Abandonment: a fear that haunts

silt-out
silt-out, deep sea cavern

The fear of abandonment still haunts me, 33 Aprils from that traumatic first time.

It haunted me last April, when my husband packed up his things and left for five weeks.  As I comforted my crying children that horrible night, my mind flashed back to when my dad left.

I was that five-year-old child again, crying in bed, comfortless, terrified, and heartbroken.

When I walked to the master suite after settling my children in bed, I nearly panicked when I saw his empty white closet space.  I couldn’t stand the void, so I stuffed towels on the shelves and hung coats on the rods, even in my emotional and physical exhaustion.  I couldn’t handle the visual image of desertion.

The same fear haunted me as a young bride in the days before mobile phones, when my new husband ran almost two hours late.  I called his work, then his friends, and finally, I called the sheriff’s office.  No one knew where he was.  The dispatcher spoke evenly, trying to calm me down, and then my husband pulled in the drive.  I clung to him and sobbed, feeling helpless and frantic.  Small again.  Nearly abandoned again.

It haunts me in less dramatic moments too.  I hate goodbyes of all kinds.  Every May I have to attend the commencement ceremony at the high school where I work.  I sneak out the back and completely avoid the reception afterward.  I don’t want to say goodbye to any of those graduating seniors.  I simply disappear and avoid the overwhelming emotions.

I dreaded visiting my grandpa in the nursing home after his stroke.  Not because he couldn’t speak anymore.  Not because he cried every time, this wonderful man who had been so playful and upbeat.  Not even because my children were so upset after the visits.  It was because I couldn’t stand the goodbye, the fact that I might never see him again.  The goodbye was just too painful.

***

Most other children of divorce I’ve known have also struggled with fears of abandonment, whether they recall their parents’ split or not.  Dr. Richard Gardner writes:

The child of divorce will often consider the departing parent to be abandoning him.  Although continually reassured that this is not the case—that he is still loved very much—he tends to maintain this view. His world becomes a shaky place indeed…The separation produces a general feeling of instability in all human relationships.  It is almost as if no one can be trusted…The resulting insecurity and instability can indeed be frightening.

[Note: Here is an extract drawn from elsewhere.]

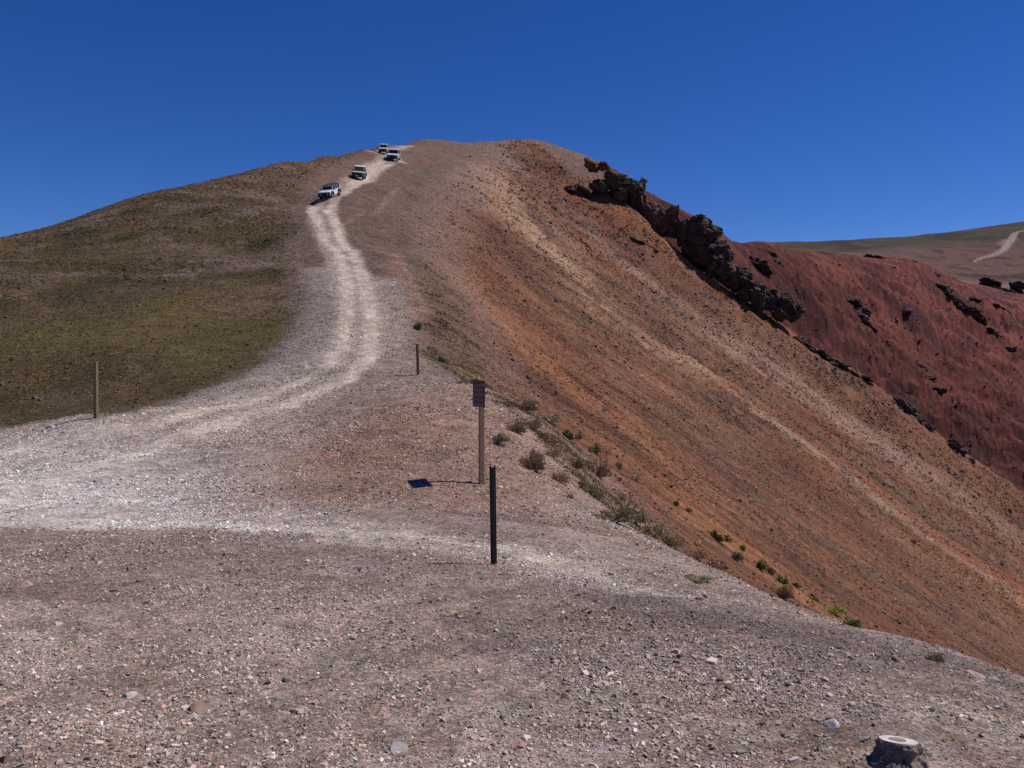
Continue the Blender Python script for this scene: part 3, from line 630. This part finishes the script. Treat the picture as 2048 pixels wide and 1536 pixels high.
# ---------------------------------------------------------------- loose gravel, sampled over the sheet
Vg = (CV - VCO[:,2]/np.maximum(VCO[:,1], .05)*F).reshape(nr, nt); Yg = VCO[:,1].reshape(nr, nt)
run = np.minimum.accumulate(np.where(Yg > .5, Vg, 9999), 0)
c0_ = (nt-1000)//2
rowsl = slice(60, 1000)
v0 = Vg[rowsl][:-1, c0_:c0_+999]; v1 = Vg[rowsl][1:, c0_:c0_+999]; runm = run[rowsl][:-1, c0_:c0_+999]
area = np.clip(v0-v1, 0, 40)*(v1 < runm+.5)*(v1 < 1620)*(v1 > 200)   # photo px high, about 2.05 px wide
ii, jj = np.nonzero(area > 0); ar = area[ii, jj]*2.05
gi = (ii+60)*nt + jj + c0_
Wc = {k_: v_[gi] for k_, v_ in Wt.items()}; rr_ = Wc['r']; xx_, yy_ = VCO[gi,0], VCO[gi,1]
def scatter(dens, N, r_min, pxmin, sig, rmax, seed):
    g = np.random.default_rng(seed); med = np.maximum(r_min, pxmin*rr_/F)
    p = dens*ar/(med*F/rr_)**2; p = p/p.sum(); n_ = N
    c = g.choice(len(p), n_, p=p); a = g.random(n_); b = g.random(n_); k0 = gi[c]
    co = (VCO[k0]*((1-a)*(1-b))[:,None] + VCO[k0+1]*(a*(1-b))[:,None] + VCO[k0+nt]*((1-a)*b)[:,None] + VCO[k0+nt+1]*(a*b)[:,None])
    s = np.minimum(med[c]*np.exp(g.normal(0, sig, n_)), rmax)
    return co, s, VCOL[k0,:3], c, g
BX = np.array([(-1,-1,-1),(1,-1,-1),(1,1,-1),(-1,1,-1),(-1,-1,1),(1,-1,1),(1,1,1),(-1,1,1)], float)
BF = np.array([(0,3,2,1),(4,5,6,7),(0,1,5,4),(1,2,6,5),(2,3,7,6),(3,0,4,7)])
def chips(name, co, s, col, g, flat=.5, **props):
    n_ = len(co); v = BX[None]*(1+g.uniform(-.45, .35, (n_,8,3))); v[:,:,0] *= g.uniform(.7,1.5,(n_,1)); v[:,:,2] *= flat*g.uniform(.5,1.3,(n_,1))
    v[:,4:,:2] *= g.uniform(.45,.95,(n_,1,1))
    tx = g.normal(0,.35,n_)[:,None]; ty = g.normal(0,.35,n_)[:,None]; a = g.uniform(0,6.28,n_)[:,None]
    x, y, z = v[:,:,0], v[:,:,1], v[:,:,2]
    y, z = y*np.cos(tx)-z*np.sin(tx), y*np.sin(tx)+z*np.cos(tx); x, z = x*np.cos(ty)+z*np.sin(ty), z*np.cos(ty)-x*np.sin(ty)
    x, y = x*np.cos(a)-y*np.sin(a), x*np.sin(a)+y*np.cos(a)
    V = np.stack([x, y, z+.25], -1)*s[:,None,None] + co[:,None]
    cc = np.repeat(np.c_[np.clip(col, .012, .8), np.ones(n_)], 8, 0)
    return link(name, mesh_np(name, V.reshape(-1,3), (BF[None]+8*np.arange(n_)[:,None,None]).reshape(-1,4), cc, False), STONE, None, **props)
STONE = mat('loose_stone', rough=.95, spec=.2, attr='tint')
def stone_cols(col, g, hill=False):
    n_ = len(col); L_ = np.exp(g.normal(.03, .36 if not hill else .2, n_))[:,None]; C_ = col*L_
    grey = col.mean(1, keepdims=True); C_ = C_*.82 + grey*L_*.18
    q = g.random(n_)
    if not hill:
        C_[q < .07] = col[q < .07]*.6+np.array([.19,.175,.155]); C_[(q > .10) & (q < .17)] *= .4; m_ = (q > .19) & (q < .24); C_[m_] *= np.array([1.08,.80,.73]); m_ = (q > .24) & (q < .28); C_[m_] *= np.array([.9,1.0,.95])
    else: C_[q < .04] *= 1.5; C_[(q > .04) & (q < .10)] *= .75; m_ = (q > .2) & (q < .26); C_[m_] = C_[m_]*np.array([1.2,.8,.7])
    return C_
pat = np.clip(.55+1.1*fbm(xx_*.35, yy_*.35, 4, 301), .12, 1.6)*np.clip(.8+.8*fbm(xx_*1.6, yy_*1.6, 3, 302), .2, 1.5)
near_ = (1-Wc['scr'])*(1-Wc['red'])*(1-Wc['far'])
co, s, col, c, g = scatter(near_*(1-Wc['tun']*.93)*pat*(1-Wc['ol']*.5)*(1-Wc['trk']*.88), 185000, .0048, .90, .5, .028, 1)
chips('loose_gravel', co, s, stone_cols(col, g), g, kind='stuff')
hil = (Wc['scr']*1.0 + Wc['red']*.1 + Wc['tun']*.3)
co, s, col, c, g = scatter(hil*np.clip(.6+1.0*fbm(xx_*.15, yy_*.15, 4, 311), .1, 1.6), 80000, .03, .85, .42, .4, 12)
chips('scree_stones', co, s, stone_cols(col, g, True), g, kind='stuff')
# ---------------------------------------------------------------- short turf tufts
def tufts(name, dens, N, r_min, px, seed, colf):
    co, s, col, c, g = scatter(dens, N, r_min, px, .3, .35, seed); n_ = len(co); K = 5
    a = g.uniform(0, 6.28, (n_,K)); ln = g.uniform(.7,1.3,(n_,K)); out = g.uniform(.2,1.0,(n_,K)); w_ = .32
    bx = np.stack([np.cos(a)*.3, np.sin(a)*.3, np.zeros_like(a)-.2], -1); px_ = np.stack([-np.sin(a)*w_, np.cos(a)*w_, np.zeros_like(a)], -1)
    tip = np.stack([np.cos(a)*out*ln, np.sin(a)*out*ln, ln*.42], -1)
    V = np.stack([bx-px_, bx+px_, tip], 2)*s[:,None,None,None] + co[:,None,None]
    cc = np.repeat(np.c_[np.clip(colf(col, g), .01, .6), np.ones(n_)], K*3, 0)
    return link(name, mesh_np(name, V.reshape(-1,3), np.arange(n_*K*3).reshape(-1,3), cc, False, 3), STONE, None, kind='stuff')
tufts('turf_grass', Wc['tun']*np.clip(.7+fbm(xx_*.2, yy_*.2, 4, 321), .1, 1.5), 42000, .03, 1.9, 3, lambda c_, g: c_*np.exp(g.normal(.18, .2, len(c_)))[:,None]*np.array([1.05,1.0,.9]))
tufts('ridge_turf', (Wc['ol']*near_*1.0 + Wc['ol']*.3)*(1-.7*sst(33, 40, rr_))*np.clip(.3+1.8*fbm(xx_*.7, yy_*.7, 3, 331), .03, 2), 13000, .035, 2.3, 4, lambda c_, g: np.array([.17,.13,.07])*np.exp(g.normal(0, .35, len(c_)))[:,None])
# ---------------------------------------------------------------- shrubs
def shrub_mesh(name, seed, n=520, kind='dry'):
    g = np.random.default_rng(seed); V = []; 
    lob = [(g.uniform(-.75,.75), g.uniform(-.7,.7), g.uniform(.28,.6), g.uniform(.4,1.0)) for _ in range(7)]
    co = []
    for i in range(n):
        lx, ly, lr, lh = lob[g.integers(7)]
        d = g.normal(0,1,3); d[2] = abs(d[2]); d /= np.linalg.norm(d); q = g.random()**.45
        c_ = np.array([lx+d[0]*lr*q, ly+d[1]*lr*q, d[2]*lh*q*.95+.02])
        if kind == 'dry':
            up = np.array([c_[0]*.8, c_[1]*.8, .7])+g.normal(0,.45,3); up /= np.linalg.norm(up); l_, w_ = g.uniform(.10,.24), g.uniform(.02,.045)
        else: up = g.normal(0,1,3); up[2] = abs(up[2])*.7+.2; up /= np.linalg.norm(up); l_, w_ = g.uniform(.09,.17), g.uniform(.04,.07)
        sd_ = np.cross(up, g.normal(0,1,3)); sd_ /= np.linalg.norm(sd_)
        V += [c_-sd_*w_*.6, c_+sd_*w_*.6, c_+up*l_*.6+sd_*w_, c_+up*l_]
        co += [g.normal(0,.32)]*4
    V = np.array(V); V[:,2] = np.maximum(V[:,2], -.05); t = np.exp(np.array(co))
    cols = np.c_[t, t, t, np.ones(len(t))]
    return mesh_np(name, V, np.arange(len(V)).reshape(-1,4), cols, False)
def leafmat(name, c):
    m = bpy.data.materials.new(name); m.use_nodes = True; t = m.node_tree; b = t.nodes['Principled BSDF']; b.inputs['Roughness'].default_value = .8; b.inputs['Specular IOR Level'].default_value = .2
    a = t.nodes.new('ShaderNodeAttribute'); a.attribute_name = 'tint'; v = t.nodes.new('ShaderNodeVectorMath'); v.operation = 'MULTIPLY'; v.inputs[1].default_value = c
    t.links.new(a.outputs['Color'], v.inputs[0]); t.links.new(v.outputs[0], b.inputs['Base Color']); return m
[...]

Richard A. Gardner, M.D. Psychotherapy with Children of Divorce.  Jason Aronson, Inc., New York: 1976.

Those fears carry over into adulthood for children of divorce, particularly in romantic relationships.  Researchers Wallerstein, Lewis, and Blakeslee write how this affects their marriages:

“…residue of the past…can ricochet into the present at any time.  Such triggers can be an unexpected absence, a moderate disagreement, or a flash of anger.  The child of divorce thinks, ‘This is the other shoe dropping.  Here it comes.  I always knew it couldn’t last…I am alone and abandoned, just like I always knew I would be.’”

Judith S. Wallerstein, Julia M. Lewis, and Sandra Blakeslee.  The Unexpected Legacy of Divorce.  Hyperion, New York: 2000.

I have struggled with this fear as a child and as an adult, and I also tend to fear the future because I expect to be abandoned and left alone.  This fear is a major block to my healing, and I want to expose this fear in writing so I can work on it.

***

Once I watched a PBS show about divers who explore underwater caves.  The divers must tether on all their gear before diving in dark caverns, because if the diver drops a tool or flashlight, the silt that rises from the impact is a light-blocking dust storm. The silt takes more than an hour to settle, and that one mistake can be fatal, since the diver can’t orient himself upward to get more air.

Any moment that reminds me of the original abandonment is a flashlight dropping on the floor of my cavern, and emotional silt swirls to blind my reason.  It disorients my journey of healing and almost blocks God’s light in my heart.

I have to remind myself to stay in the moment.  I must refocus on the issue and think about practical ways to address it.  If I can’t avoid a goodbye, I can be extra kind to myself afterward.  If I can’t reach my husband by phone right away, I can say a prayer, take a deep breath, and try again in a few minutes.  I can find ways to have control over the situation now, though I was powerless as a child.

I know God wants to fill my caverns—he wants to cleanse them and help me filter the water so no more silt can be stirred up, no matter what drops on the floor.  I know he is the only one who can perfectly fill that fear cavern inside, since he is my perfect Heavenly Father.  God is the only one who has promised to never abandon me. The psalmist writes,

Even if my mother and father abandon me, the Lord will hold me close.  Psalm 27:10 NLT

That truth brings me comfort and healing.

***

Reflection:

If you struggle with fears of abandonment, what are the roots?  What coping skills do you employ now?